Return, unaltered, every line from the beginning of the material below up to and including the one with "PI = math.pi".

★ ★ ★ ★ ★

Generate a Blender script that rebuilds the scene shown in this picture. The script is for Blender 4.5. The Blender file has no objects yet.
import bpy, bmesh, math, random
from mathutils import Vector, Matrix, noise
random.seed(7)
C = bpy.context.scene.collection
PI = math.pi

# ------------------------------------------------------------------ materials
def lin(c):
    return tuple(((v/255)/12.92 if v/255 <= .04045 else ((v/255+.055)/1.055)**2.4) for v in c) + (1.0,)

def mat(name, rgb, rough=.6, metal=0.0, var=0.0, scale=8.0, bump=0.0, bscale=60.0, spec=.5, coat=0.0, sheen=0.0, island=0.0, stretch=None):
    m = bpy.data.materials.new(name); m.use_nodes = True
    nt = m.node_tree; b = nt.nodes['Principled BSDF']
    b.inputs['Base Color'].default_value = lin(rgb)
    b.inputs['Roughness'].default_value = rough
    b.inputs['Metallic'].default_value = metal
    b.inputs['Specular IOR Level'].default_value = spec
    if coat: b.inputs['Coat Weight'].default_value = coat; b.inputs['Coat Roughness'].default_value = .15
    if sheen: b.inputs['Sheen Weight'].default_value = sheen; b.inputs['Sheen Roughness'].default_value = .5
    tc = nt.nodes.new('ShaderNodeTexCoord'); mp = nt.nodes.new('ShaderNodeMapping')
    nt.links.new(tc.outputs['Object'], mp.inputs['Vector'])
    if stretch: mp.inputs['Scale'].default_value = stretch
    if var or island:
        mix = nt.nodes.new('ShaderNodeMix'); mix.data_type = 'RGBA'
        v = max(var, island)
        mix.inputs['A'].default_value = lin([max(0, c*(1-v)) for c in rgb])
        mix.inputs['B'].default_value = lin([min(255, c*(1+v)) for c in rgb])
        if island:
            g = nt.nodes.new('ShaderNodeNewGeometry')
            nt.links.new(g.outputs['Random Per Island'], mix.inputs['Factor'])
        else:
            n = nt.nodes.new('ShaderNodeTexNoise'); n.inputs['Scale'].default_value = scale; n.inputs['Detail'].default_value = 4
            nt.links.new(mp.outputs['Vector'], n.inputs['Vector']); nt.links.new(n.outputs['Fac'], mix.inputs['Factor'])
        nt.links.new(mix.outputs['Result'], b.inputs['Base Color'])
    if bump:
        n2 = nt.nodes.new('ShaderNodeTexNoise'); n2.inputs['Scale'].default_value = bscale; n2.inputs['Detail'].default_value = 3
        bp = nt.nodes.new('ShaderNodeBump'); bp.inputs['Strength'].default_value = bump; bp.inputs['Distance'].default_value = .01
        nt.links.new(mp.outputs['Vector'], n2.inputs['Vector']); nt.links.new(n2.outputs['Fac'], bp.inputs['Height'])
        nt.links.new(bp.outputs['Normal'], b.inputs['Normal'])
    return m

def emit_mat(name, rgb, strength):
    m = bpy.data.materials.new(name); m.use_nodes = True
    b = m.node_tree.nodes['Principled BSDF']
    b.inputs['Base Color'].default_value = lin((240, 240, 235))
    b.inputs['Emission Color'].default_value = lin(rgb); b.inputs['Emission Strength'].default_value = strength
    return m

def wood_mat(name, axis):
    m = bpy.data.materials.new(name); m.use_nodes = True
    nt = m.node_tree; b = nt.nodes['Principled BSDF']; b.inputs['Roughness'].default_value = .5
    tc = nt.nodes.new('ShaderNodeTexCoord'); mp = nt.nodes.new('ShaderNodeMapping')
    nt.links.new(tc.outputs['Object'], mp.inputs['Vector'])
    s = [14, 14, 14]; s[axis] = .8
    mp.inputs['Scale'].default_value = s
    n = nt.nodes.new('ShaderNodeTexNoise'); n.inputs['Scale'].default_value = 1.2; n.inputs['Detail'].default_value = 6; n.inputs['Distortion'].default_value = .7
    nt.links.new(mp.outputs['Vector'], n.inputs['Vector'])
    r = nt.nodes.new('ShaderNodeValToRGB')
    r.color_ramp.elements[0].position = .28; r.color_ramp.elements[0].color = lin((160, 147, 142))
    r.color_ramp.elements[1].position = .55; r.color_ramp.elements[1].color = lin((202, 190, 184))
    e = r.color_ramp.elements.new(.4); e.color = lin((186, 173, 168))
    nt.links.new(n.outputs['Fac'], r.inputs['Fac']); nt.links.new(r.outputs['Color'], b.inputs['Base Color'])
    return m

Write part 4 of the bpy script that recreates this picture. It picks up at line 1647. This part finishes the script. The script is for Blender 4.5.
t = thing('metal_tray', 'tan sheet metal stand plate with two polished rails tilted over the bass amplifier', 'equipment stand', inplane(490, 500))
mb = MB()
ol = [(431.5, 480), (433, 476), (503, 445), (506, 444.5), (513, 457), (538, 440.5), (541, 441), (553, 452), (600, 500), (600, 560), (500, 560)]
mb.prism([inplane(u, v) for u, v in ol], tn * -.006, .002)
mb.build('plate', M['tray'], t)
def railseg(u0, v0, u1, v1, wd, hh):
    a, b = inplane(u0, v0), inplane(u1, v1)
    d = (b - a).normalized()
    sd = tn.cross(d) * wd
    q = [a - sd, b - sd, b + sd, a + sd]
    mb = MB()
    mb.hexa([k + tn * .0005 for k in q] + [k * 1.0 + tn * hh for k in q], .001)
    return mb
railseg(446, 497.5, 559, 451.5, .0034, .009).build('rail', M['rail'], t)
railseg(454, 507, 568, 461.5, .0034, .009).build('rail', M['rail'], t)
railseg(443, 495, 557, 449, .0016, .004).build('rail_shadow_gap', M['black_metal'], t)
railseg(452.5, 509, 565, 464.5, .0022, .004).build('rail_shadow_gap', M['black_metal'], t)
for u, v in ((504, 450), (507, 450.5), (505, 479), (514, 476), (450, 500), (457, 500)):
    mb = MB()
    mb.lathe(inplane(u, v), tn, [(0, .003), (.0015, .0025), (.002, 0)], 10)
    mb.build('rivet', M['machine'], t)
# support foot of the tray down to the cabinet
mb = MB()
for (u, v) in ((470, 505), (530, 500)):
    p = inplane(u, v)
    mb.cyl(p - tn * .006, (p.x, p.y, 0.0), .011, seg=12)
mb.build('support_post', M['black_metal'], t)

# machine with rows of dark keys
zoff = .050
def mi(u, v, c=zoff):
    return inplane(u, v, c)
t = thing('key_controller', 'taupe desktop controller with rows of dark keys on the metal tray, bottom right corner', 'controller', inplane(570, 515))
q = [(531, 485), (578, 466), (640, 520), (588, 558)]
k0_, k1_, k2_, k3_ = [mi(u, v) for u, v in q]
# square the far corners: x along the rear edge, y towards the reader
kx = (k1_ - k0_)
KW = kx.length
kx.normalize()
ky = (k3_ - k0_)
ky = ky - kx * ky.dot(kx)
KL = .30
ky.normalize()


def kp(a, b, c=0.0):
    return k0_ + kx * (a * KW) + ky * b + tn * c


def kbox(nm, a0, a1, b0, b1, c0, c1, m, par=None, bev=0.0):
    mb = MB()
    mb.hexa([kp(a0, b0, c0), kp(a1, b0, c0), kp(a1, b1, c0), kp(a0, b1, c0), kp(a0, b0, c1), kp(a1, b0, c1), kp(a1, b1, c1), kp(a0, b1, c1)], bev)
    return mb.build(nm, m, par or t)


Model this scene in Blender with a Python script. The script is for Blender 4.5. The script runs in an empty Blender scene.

★ ★ ★ ★ ★

Full output:
Generate a Blender script that rebuilds the scene shown in this picture. The script is for Blender 4.5. The Blender file has no objects yet.
import bpy, bmesh, math, random
from mathutils import Vector, Matrix, noise
random.seed(7)
C = bpy.context.scene.collection
PI = math.pi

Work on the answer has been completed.